Movie Article

Puppet Masters

The ''South Park'' guys on ''Team America'''s backstory. Trey Parker and Matt Stone talk about the extended sex scene and their beef with Sean Penn

Matt Stone, Trey Parker, ... | WORLD ON A STRING Provocateurs Parker and Stone let loose on the making of Team America
WORLD ON A STRING Provocateurs Parker and Stone let loose on the making of Team America

A marionette movie may sound kid-friendly, but in the hands of sick and twisted South Park masterminds Trey Parker and Matt Stone... well, let's just say there are strings attached. The duo's Team America: World Police (opening Oct. 15) takes potshots at North Korean dictator Kim Jong Il, celebrities like Alec Baldwin and Sean Penn, and cheesy, big-budget action movies like Pearl Harbor. To ensure kids stay away, the equal-opportunity offender features graphic puppet sex, an exploding Michael Moore, and an R rating. Here are some fun (and creepy) facts about Parker and Stone's most challenging project ever.

THE ORIGINAL IDEA WAS COMPLETELY DIFFERENT While Team America's parody of U.S. involvement in overseas battles is timely, it wasn't what Parker and Stone initially planned, they claim. ''It was right around the same time that the Day After Tomorrow script came out,'' says Parker. ''We got our hands on it and read it and were like, This is the perfect puppet movie!'' But, they say, a call to their lawyers revealed they couldn't get the script, so Team America was born instead.

Early drafts had a more political slant than what ultimately shows up in the movie (Kim Jong Il may be a real North Korean dictator, but in Team America he could just as easily be Dr. Evil). ''As soon as we started reading [the first scripts] through, we were just like, Who f---ing cares?'' Parker says. ''We satirize movies way more than we satirize politics, because it's funnier.''

THEY HAVE BIG PLANS FOR THE DVD Just because several scenes had to be trimmed for an R rating doesn't mean you won't get to see them... eventually. ''The sex scene was basically more than twice as long,'' says Parker — he and Stone included some extra-graphic moments ''specifically to be cut out [by the ratings board].'' But, they hope, the extended puppet lovemaking will turn up not only on DVD but also in the overseas theatrical version. ''That would just point something out -- that America is the only country that can't see the whole puppet sex scene [on the big screen.]''

THEY DON'T HATE CELEBRITIES... Although stars like George Clooney and Ethan Hawke come across as pompous puppet jerks (and Matt Damon appears to be mentally challenged) in the movie, Stone says he doesn't have a bone to pick with them. ''I know Matt Damon, and he's a great guy,'' he says. ''This isn't so much a statement on who they are as people, but it's the idea that as celebrities, they know everything about everything. You're actually trying to figure out what's going on in the world, and then all of a sudden, on your TV news show is Janeane Garofalo. These stars really aren't authorities on anything.''

...BUT THEY AREN'T CRAZY ABOUT SEAN PENN After Parker and Stone received a letter from the Oscar winner — in which he condemned them for recent comments in Rolling Stone urging uninformed voters to stay away from the ballot booths — the duo had a laugh at the actor's expense. ''It was like he missed the point,'' says Stone. Adds Parker: ''It's obvious what he's really pissed off about is that we made him into a puppet and had him eaten by a panther [in the movie].... It's hysterical, because nothing could make us happier. It's like, Spicoli's pissed at you. What does he think, we're going to be like, 'Dude, Sean Penn's pissed at us! What should we do?''' One thing they briefly considered doing was taking Penn up on his offer to escort them around Iraq: ''We were going to take him over there and kick his ass,'' laughs Stone.

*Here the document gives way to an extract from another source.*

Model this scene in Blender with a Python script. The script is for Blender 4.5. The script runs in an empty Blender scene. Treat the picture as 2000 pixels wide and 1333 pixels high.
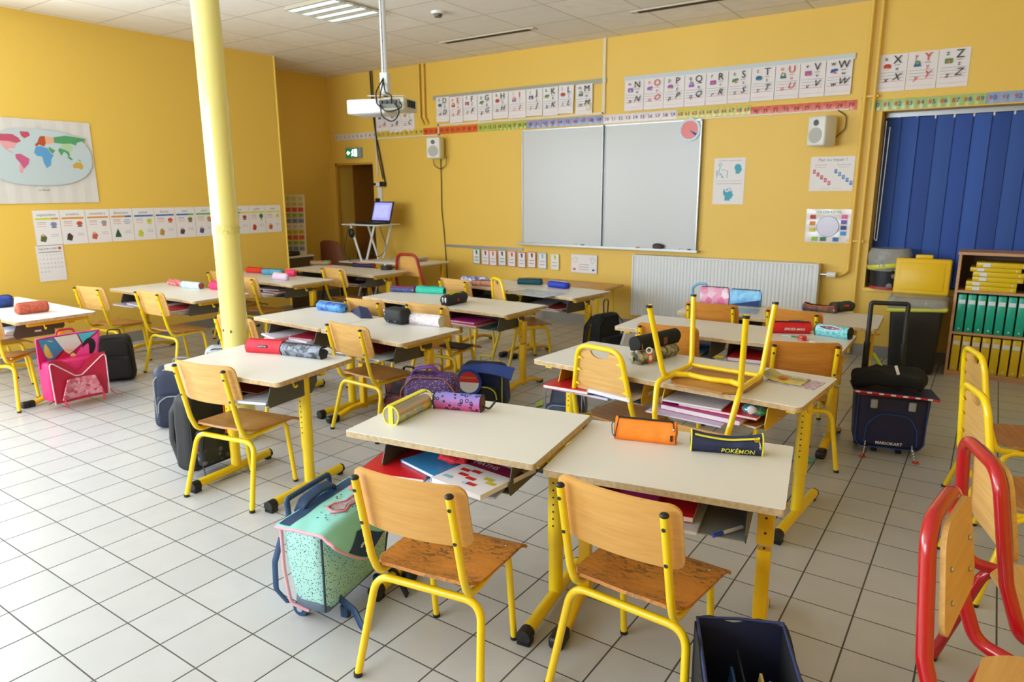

THERE WON'T BE A SEQUEL The filmmakers initially thought working the pint-size marionettes would be easier than wrangling the giant egos of real actors, but they quickly learned otherwise. ''We went to shoot the test scene thinking, 'Well, we'll spend a few hours shooting and we'll shoot it a couple ways,''' says Parker. ''After spending 18 hours, we had barely gotten one version of the scene.'' Getting the marionettes to blink, open their mouths, run, and fight ultimately required 35 puppeteers and an extended shooting schedule. ''After the first week of shooting, I would have done anything to get out of it,'' groans Parker, who has said he'd rather see his own mother die than make another puppet movie. Well, then, guess there's no point in waiting for Team 2.